Linux on Toradex Colibri PXA320

Marek Vasut marek.vasut at gmail.com
Thu Nov 19 07:03:09 EST 2009


Dne Čt 19. listopadu 2009 12:38:26 Daniel Mack napsal(a):
> On Thu, Nov 19, 2009 at 02:33:49PM +0300, Dennis Semakin wrote:
> > 19.11.09, 10:08, "Daniel Mack" <daniel at caiaq.de>:
> > >  Hmm, ok, Marek was right - you _do_ face a problem with your MAC
> > >  address.
> > >
> > >  The kernel logic first tries to use the serial number boot tag which
> > >  seems not to be present on your board. If that fails, the MAC is read
> > >  back from the Ethernet device. But that MAC is indeed bogus, too.
> > >
> > >  For both cases, the problem is related to your bootloader. It should
> > >  either provide a valid serial number (which is how the way Toradex
> > >  actually wanted it to be) or leave the MAC address stored in the
> > > device (iow, not reset the device before booting into Linux).
> > >
> > >  Daniel
> >
> > Hi
> > I changed MAC address with
> > '#ifconfig eth0 down'
> > '#ifconfig eth0 hw ether 00:14:2D:21:CD:FF'
> > '#ifconfig eth0 up'
> > It has not brought desirable results :(
> > May be I did something wrong?
> 
> No, I don't think you did anything wrong. That seems to be a bug in the
> Toradex loader. I never used their bootloader but replaced it with
> U-Boot, so I can't check. However, I was told that Toradex supplies the
> MAC address as system serial number, and the code that went to the
> kernel was successfully tested by people using their loader.
> 
> The only thing I can think of is that they changed that, either on
> purpose or accidentionally.
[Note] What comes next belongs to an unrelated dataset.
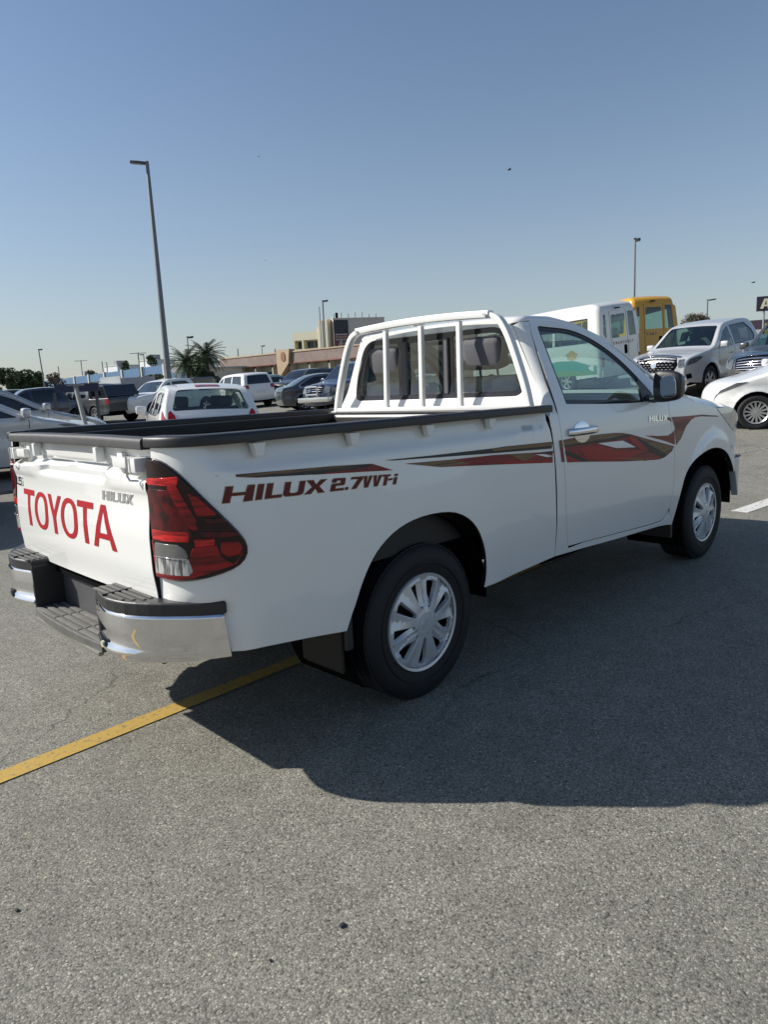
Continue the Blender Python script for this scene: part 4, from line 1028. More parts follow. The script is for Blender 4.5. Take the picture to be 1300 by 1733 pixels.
def paint_mat(name, c, wear=.5):
    m = mat(name, c, .75, bump=.3, bscale=300); n = m.node_tree.nodes; l = m.node_tree.links; b = n['Principled BSDF']
    tc = n.new('ShaderNodeTexCoord'); t = n.new('ShaderNodeTexNoise'); t.inputs['Scale'].default_value = 42; t.inputs['Detail'].default_value = 5; t.inputs['Roughness'].default_value = .75
    l.new(tc.outputs['Object'], t.inputs['Vector']); r = n.new('ShaderNodeValToRGB'); r.color_ramp.elements[0].position = wear-.06; r.color_ramp.elements[1].position = wear+.05
    r.color_ramp.elements[0].color = (.13, .125, .11, 1); r.color_ramp.elements[1].color = (*c, 1); l.new(t.outputs['Fac'], r.inputs['Fac']); l.new(r.outputs['Color'], b.inputs['Base Color']); return m
YEL = paint_mat('worn_yellow_road_paint', (.46, .30, .06), .40); WHT = paint_mat('worn_white_road_paint', (.62, .61, .57), .42)
def marking(name, P, w, m, lift=.004):
    """painted strip along the polyline P"""
    Q = resample([tuple(p) for p in P], .5); V = []; F = []
    for i, p in enumerate(Q):
        a, b = Q[max(0, i-1)], Q[min(len(Q)-1, i+1)]; t = Vector((b[0]-a[0], b[1]-a[1])).normalized(); n_ = Vector((-t.y, t.x))*w/2
        j = random.uniform(-.004, .004)
        for s_ in (-1, 1):
            x, y = p[0]+n_.x*s_+j, p[1]+n_.y*s_+j; V.append((x, y, G(x, y)+lift))
    F = [(2*i, 2*i+1, 2*i+3, 2*i+2) for i in range(len(Q)-1)]
    return meshobj(name, V, F, m, None, kind='structure')
marking('yellow_line', [(-3.5, -.15), (-1.5, -.085), (0, -.035), (4.5, .12)], .095, YEL)
marking('white_line', [(4.95, -.45), (6.4, -.62), (9.5, -.98)], .16, WHT)
marking('white_line', [(7.0, 1.6), (11.5, -.2)], .05, paint_mat('faded_white_road_paint', (.36, .35, .33), .50))
# painted kerb far left and raised island
ker = thing('painted_kerb', 'low concrete kerb painted black and white at the left behind the tailgate', 'kerb', (0.2, 8.05, 0))
CK_W = mat('kerb_white', (.42, .42, .40), .7, var=.3, vscale=12); CK_B = mat('kerb_black', (.03, .03, .032), .7, var=.3, vscale=12)
for k in range(9):
    o = MB().box(-3.9+k*.62-.2, -3.9+k*.62+.40, -.10, .10, 0, .14, .02).build('kerb_stone', CK_W if k % 2 == 0 else CK_B, ker, smooth=True)
for i, (x, y, s_) in enumerate([(-1.139, -1.565, .0075), (-1.33, -1.52, .004), (-1.70, -.87, .006)]):
    t = MB().ellipsoid((0, 0, s_*.3), (s_*1.4, s_, s_*.5), 8).build('pebble', CK_B, None); t.location = (x, y, .002); t.rotation_euler.z = i
    tag(t, ['dark flat pebble on the sunlit asphalt near the bottom middle of the photo', 'tiny dark stone on the asphalt left of the larger pebble', 'dark pebble lying on the asphalt at the far left edge'][i], 'pebble', 'loose stones on the asphalt')

# ================================================================== CARS
def nrm2(P, i):
    a, b = P[max(0, i-1)], P[min(len(P)-1, i+1)]; t = Vector((b[0]-a[0], b[1]-a[1])).normalized(); return Vector((-t.y, t.x))
TYRES = {}
def bg_wheel(parent, x, y, R_, w, sg, style, rimm):
    key = (round(R_, 3), style, rimm.name)
    if key not in TYRES:
        rim = R_*.64
        a = MB().lathe(tyre_prof(R_, w, rim, 0), 32)
        ty = a.build('wheel', RUBBER, None, smooth=True, angle=40)
        d = MB().lathe([(0, .0), (rim*.98, .0)], 24).build('rim_back', DARK, ty)
        m_ = MB().lathe([(rim*.9, -w*.42), (rim*1.0, -w*.52), (rim*1.03, -w*.45), (rim*.99, 0)], 32)
        m_.lathe([(0, -w*.44), (rim*.2, -w*.43), (rim*.24, -w*.36)], 16)
        ns_ = style
        for k in range(ns_):
            M_ = Matrix.Rotation(2*PI*k/ns_, 4, 'Y'); wd = rim*.16 if ns_ < 8 else rim*.08
            m_.prism([(rim*.15, -wd*.8), (rim*.93, -wd*(1.1)), (rim*.93, wd*1.1), (rim*.15, wd*.8)], -w*.42, -w*.33, lambda u, v, q: (u, q, v), M_)
        m_.build('rim', rimm, ty, smooth=True)
        TYRES[key] = (ty.data, [(c.name, c.data) for c in list(col.objects) if c.parent == ty])
        for c in [c for c in list(col.objects) if c.parent == ty]: bpy.data.objects.remove(c)
        bpy.data.objects.remove(ty)
    dm_, chs = TYRES[key]
    o = link('wheel', dm_, parent); o.location = (x, y, R_); o.rotation_euler.z = PI if sg > 0 else 0; o.rotation_euler.y = random.uniform(0, 3)
    for nm, cd in chs: link(nm.split('.')[0], cd, o)
    return o
ALLOY = mat('alloy_rim', (.50, .50, .51), .3, metal=.7, coat=.3)
LAMP = mat('clear_headlamp', (.13, .14, .15), .06, metal=.3, coat=1, var=.95, vscale=16)
REDL = lamp_mat('red_tail_lamp', (.42, .012, .014), dark=(.18, .005, .007), scale=(9, 9, 20))
PLATE = mat('number_plate_white', (.70, .70, .68), .4)
TYPES = {
 'hatch': dict(top=[(1.93, .30), (1.98, .50), (1.93, .68), (1.72, .80), (1.30, .93), (1.02, 1.00), (.62, 1.21), (.22, 1.41), (-.15, 1.49), (-.8, 1.505), (-1.35, 1.455), (-1.50, 1.42), (-1.66, 1.22), (-1.80, 1.02), (-1.88, .92), (-1.97, .70), (-1.96, .45), (-1.90, .28)], W=.845, belt=.92, lean=.36, wb=(1.23, -1.22), R=.31, sill=.24,
   ws=(1.03, 1.40), rw=(1.07, 1.40), side=[[(1.0, .98), (.35, 1.36), (-.02, 1.41), (-.08, .97)], [(-.16, .97), (-.12, 1.41), (-.85, 1.42), (-.95, .98)], [(-1.03, .99), (-.93, 1.41), (-1.30, 1.37), (-1.44, 1.14), (-1.40, 1.05)]], doors=[.98, -.12, -1.02]),
 'sedan': dict(top=[(2.22, .28), (2.28, .48), (2.24, .64), (2.05, .76), (1.55, .89), (1.12, .97), (.70, 1.18), (.25, 1.40), (-.15, 1.46), (-.70, 1.455), (-1.10, 1.38), (-1.50, 1.18), (-1.75, 1.06), (-2.10, 1.02), (-2.22, .96), (-2.27, .70), (-2.24, .45), (-2.18, .30)], W=.87, belt=.93, lean=.40, wb=(1.38, -1.30), R=.32, sill=.23,
   ws=(1.0, 1.39), rw=(1.10, 1.37), side=[[(1.02, .98), (.42, 1.33), (.0, 1.385), (-.05, .985)], [(-.13, .985), (-.08, 1.385), (-.75, 1.37), (-1.12, 1.24), (-1.38, 1.08), (-1.30, 1.0)]], doors=[1.0, -.09, -1.10]),
 'suv': dict(top=[(2.30, .40), (2.38, .60), (2.36, .85), (2.25, 1.02), (1.85, 1.12), (1.25, 1.17), (.95, 1.38), (.62, 1.68), (.35, 1.78), (-.6, 1.82), (-1.7, 1.79), (-2.08, 1.75), (-2.22, 1.45), (-2.32, 1.12), (-2.36, .80), (-2.36, .55), (-2.30, .40)], W=.94, belt=1.10, lean=.30, wb=(1.42, -1.38), R=.38, sill=.36,
   ws=(1.21, 1.70), rw=(1.22, 1.66), side=[[(1.08, 1.15), (.62, 1.60), (.30, 1.68), (.25, 1.15)], [(.17, 1.15), (.20, 1.68), (-.72, 1.70), (-.78, 1.15)], [(-.88, 1.15), (-.82, 1.70), (-1.85, 1.66), (-2.0, 1.20)]], doors=[1.05, .21, -.83]),
 'pickup': dict(top=[(2.55, .42), (2.64, .60), (2.63, .92), (2.52, 1.06), (2.10, 1.14), (1.42, 1.19), (1.15, 1.36), (.78, 1.66), (.52, 1.77), (-.25, 1.815), (-.85, 1.79), (-1.02, 1.66), (-1.20, 1.25), (-1.24, 1.165), (-1.40, 1.155), (-2.60, 1.165), (-2.70, 1.13), (-2.72, .80), (-2.70, .55)], W=.945, belt=1.12, lean=.32, wb=(1.65, -1.55), R=.385, sill=.40,
   ws=(1.24, 1.70), rw=None, side=[[(1.18, 1.17), (.74, 1.58), (.42, 1.69), (.36, 1.17)], [(.28, 1.17), (.32, 1.69), (-.55, 1.69), (-.84, 1.48), (-.92, 1.30), (-.82, 1.19)]], doors=[1.16, .32, -.72, -1.10]),
 'bus': dict(top=[(3.05, .38), (3.12, .60), (3.12, 1.10), (3.02, 1.35), (2.86, 2.10), (2.70, 2.45), (2.40, 2.60), (1.6, 2.66), (-1.6, 2.68), (-2.85, 2.66), (-3.08, 2.56), (-3.17, 2.36), (-3.20, 1.4), (-3.20, .60), (-3.17, .40)], W=1.01, belt=1.45, lean=.10, wb=(1.95, -1.75), R=.37, sill=.40, r=.16,
   ws=(1.42, 2.15), rw=None, side=[[(2.5, 1.50), (2.5, 2.22), (1.55, 2.24), (1.55, 1.50)], [(1.45, 1.50), (1.45, 2.24), (.2, 2.25), (.2, 1.50)], [(.1, 1.50), (.1, 2.25), (-1.2, 2.25), (-1.2, 1.50)], [(-1.3, 1.50), (-1.3, 2.25), (-2.72, 2.25), (-2.72, 1.50)]], doors=[]),
}
def ground_matrix(x, y, rz):
    e = .8; n_ = Vector((-(G(x+e, y)-G(x-e, y))/(2*e), -(G(x, y+e)-G(x, y-e))/(2*e), 1)).normalized()
    f = Vector((math.cos(rz), math.sin(rz), 0)); s_ = n_.cross(f).normalized(); f = s_.cross(n_)
    return Matrix.Translation((x, y, G(x, y))) @ Matrix((f, s_, n_)).transposed().to_4x4()
GS = (.06, .12); GF = (.12, .08)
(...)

Maybe ask their support channel helps.
> Or replace the loader with U-Boot.
> 
> Daniel
> 
openpxa.sf.net if you want to play around ... there are patches for mainline 
uboot for colibri/pxa320 as well as an GPLed IPL. Just be sure you can jtag in 
case you screwed up.

Btw. you can't always jtag a binary that's bigger than 128kb (bug in the colibri 
loader app), so if you screw up, disable NAND support in uboot, recompile and 
the result should be smaller than 128kb ... you can flash that in. Then compile 
it with nand support, boot into linux and flash the whole thing again (this time 
with nand support).

One more thing -- you can't compile uboot with gcc4.3 and newer -- they have 
bugs which cause uboot to hang so use 4.2. This gcc bug causes problems with 
NAND too so you can't write into NAND from uboot yet (this is work-in-progress).